■雇用統計への懸念と政治的対立が重しに
5日のNY株式市場は、翌日に発表される5月の雇用統計を控え、慎重な投資姿勢が広がる中で主要株価指数が全面安となった。ダウ工業株30種平均は42,319.74ドル(前日比108.00ドル安)で引け、2日続けての下落となった。NASDAQ総合指数も19,298.45(同162.04ポイント安)と下げて取引を終えた。

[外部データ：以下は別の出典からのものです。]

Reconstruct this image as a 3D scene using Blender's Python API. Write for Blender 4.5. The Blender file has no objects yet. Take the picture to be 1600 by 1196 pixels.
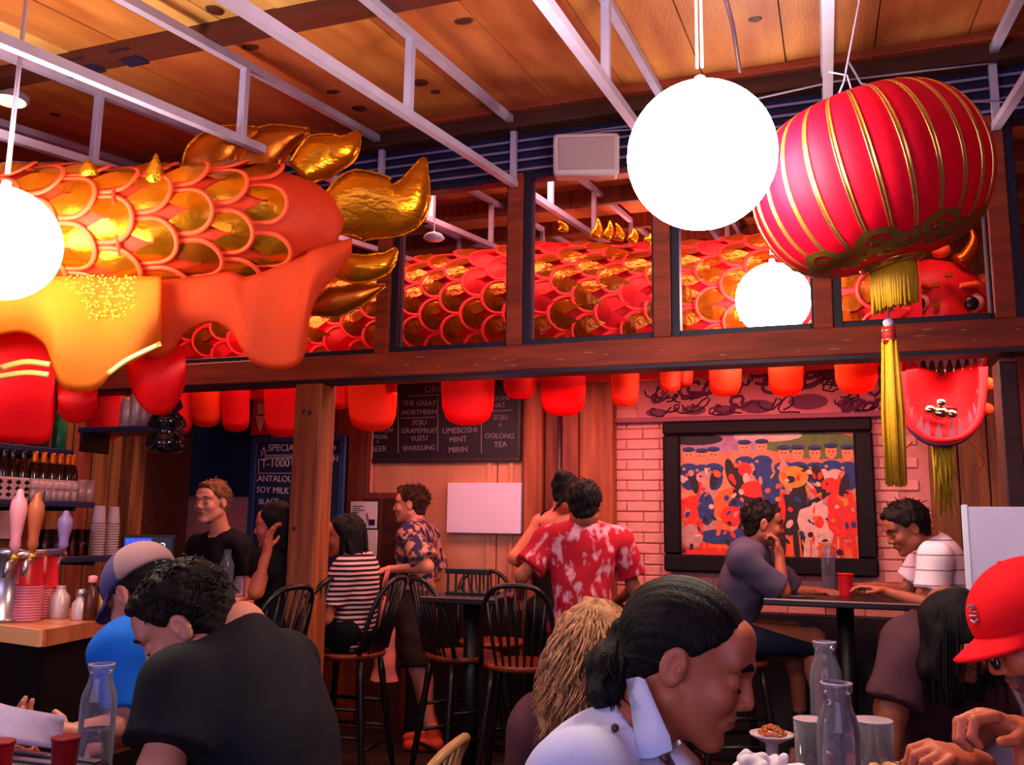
import bpy, bmesh, math, random
import numpy as np
from mathutils import Vector, Matrix
random.seed(7)
rng = np.random.default_rng(7)
SC = bpy.context.scene
COL = SC.collection
PI = math.pi
# ------------------------------------------------------------------ camera
FPX, PITCH, ROLL, YAW = 1402.3, .158438, .014390, .342258
CAM = Vector((0, 0, 1.35))
_f = Vector((-math.sin(YAW)*math.cos(PITCH), math.cos(YAW)*math.cos(PITCH), math.sin(PITCH)))
_r0 = Vector((math.cos(YAW), math.sin(YAW), 0))
_u0 = _r0.cross(_f)
_r = _r0*math.cos(ROLL) + _u0*math.sin(ROLL)
_u = -_r0*math.sin(ROLL) + _u0*math.cos(ROLL)
cd = bpy.data.cameras.new('camera'); cam = bpy.data.objects.new('camera', cd); COL.objects.link(cam)
cd.sensor_width = 36; cd.lens = FPX/1600*36; cd.clip_start = .02; cd.clip_end = 200
cam.matrix_world = Matrix(((_r.x, _u.x, -_f.x, CAM.x), (_r.y, _u.y, -_f.y, CAM.y), (_r.z, _u.z, -_f.z, CAM.z), (0, 0, 0, 1)))
SC.camera = cam
def ray(x, y): return _f + _r*((x-800)/FPX) - _u*((y-598)/FPX)
def at(x, y, D): return CAM + ray(x, y)*D            # D: distance along the optical axis
def atY(x, y, Y): d = ray(x, y); return CAM + d*(Y/d.y)
def atZ(x, y, Z): d = ray(x, y); return CAM + d*((Z-CAM.z)/d.z)
def rgb(h):
    h = h.lstrip('#'); v = [int(h[i:i+2], 16)/255 for i in (0, 2, 4)]
    return tuple(c/12.92 if c <= .04045 else ((c+.055)/1.055)**2.4 for c in v)
# ------------------------------------------------------------------ world, lights, exposure
SC.view_settings.view_transform = 'Standard'; SC.view_settings.look = 'None'
SC.view_settings.exposure = 0.0; SC.view_settings.gamma = 1; SC.view_settings.use_curve_mapping = False
wd = bpy.data.worlds.new('world'); SC.world = wd; wd.use_nodes = True
wd.node_tree.nodes['Background'].inputs[0].default_value = (.62, .50, .95, 1)
wd.node_tree.nodes['Background'].inputs[1].default_value = .10
def area(name, loc, target, sx, sy, power, color):
    l = bpy.data.lights.new(name, 'AREA'); l.shape = 'RECTANGLE'; l.size = sx; l.size_y = sy; l.energy = power; l.color = color
    o = bpy.data.objects.new(name, l); COL.objects.link(o); o.location = loc
    o.rotation_euler = (Vector(target)-Vector(loc)).to_track_quat('-Z', 'Y').to_euler()
    return o
area('street_daylight', (-.8, -2.6, 2.1), (-1.2, 4, 1.3), 5.0, 1.8, 112, (.62, .58, 1.0))
area('back_room_red_light', (-.7, 4.98, 2.17), (-.7, 5.45, 0), 3.6, .35, 46, (1, .34, .32))
area('window_head_light', (-1.6, 4.42, 3.38), (-1.6, 4.95, 2.6), 4.6, .12, 85, (1, .40, .30))  # added red fill, unseen behind the siding, makes the red dragon glow
pl_ = bpy.data.lights.new('far_room_lamp', 'POINT'); pl_.energy = 70; pl_.color = (1, .36, .26); pl_.shadow_soft_size = .1
po_ = bpy.data.objects.new('far_room_lamp', pl_); COL.objects.link(po_); po_.location = (-1.2, 6.9, 3.1)  # added point light, hidden by the dragon, brightens the dark back ceiling
area('bar_light', (-3.3, 4.4, 2.75), (-3.6, 4.6, 1), 1.2, .5, 30, (1, .42, .32))
GLOBE_E = 54.0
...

下落の要因として、テスラ株の急落が投資家心理を冷やし、とりわけテクノロジー関連銘柄に売り圧力をかけた。雇用関連指標の弱さも相まって、前日に発表された民間雇用者数が市場予想を大きく下回ったことに加え、この日の新規失業保険申請件数も24.7万件と、予想の23.5万件を上回った。これにより、雇用統計への懸念が一段と強まった。
■テスラ株、1日で約22兆円の価値失う
テスラ株は14%超の急落となり、時価総額は1日で約1520億ドル(約22兆円)失われた。欧米の報道によれば、テスラにとって1日あたりの下落幅としては過去最大とされる。急落の背景は、イーロン・マスクCEOとドナルド・トランプ前大統領との関係悪化がある。マスク氏は、大型減税法案に対し批判的な立場を取り、同法案にEV(電気自動車)への優遇措置が盛り込まれていない点に不満を表明した。これに対し、トランプ氏がテスラやマスク氏に対する政府契約や補助金の停止を示唆したとされる。この政治的対立がテスラの業績に悪影響を及ぼすとの懸念が市場に広がった。
■米中首脳の電話会談も効果限定的
同日には、トランプ氏と中国の習近平国家主席による電話会談が実施され、貿易問題を巡る協議が行われたことが一時的な好材料とされた。実際に、ダウ平均は取引中に一時173ドル高まで上昇する場面もあったが、終盤にかけて再び売りが強まり、結局はマイナス圏での引けとなった。影響は他業種にも波及し、一般消費財セクターや生活必需品が下落した。投資家の不安心理を表すVIX指数は前日の17.61ポイントから18.48ポイントに上昇し、市場の先行きに対する不透明感の高まりを示している。(情報提供:日本インタビュ新聞社・株式投資情報編集部)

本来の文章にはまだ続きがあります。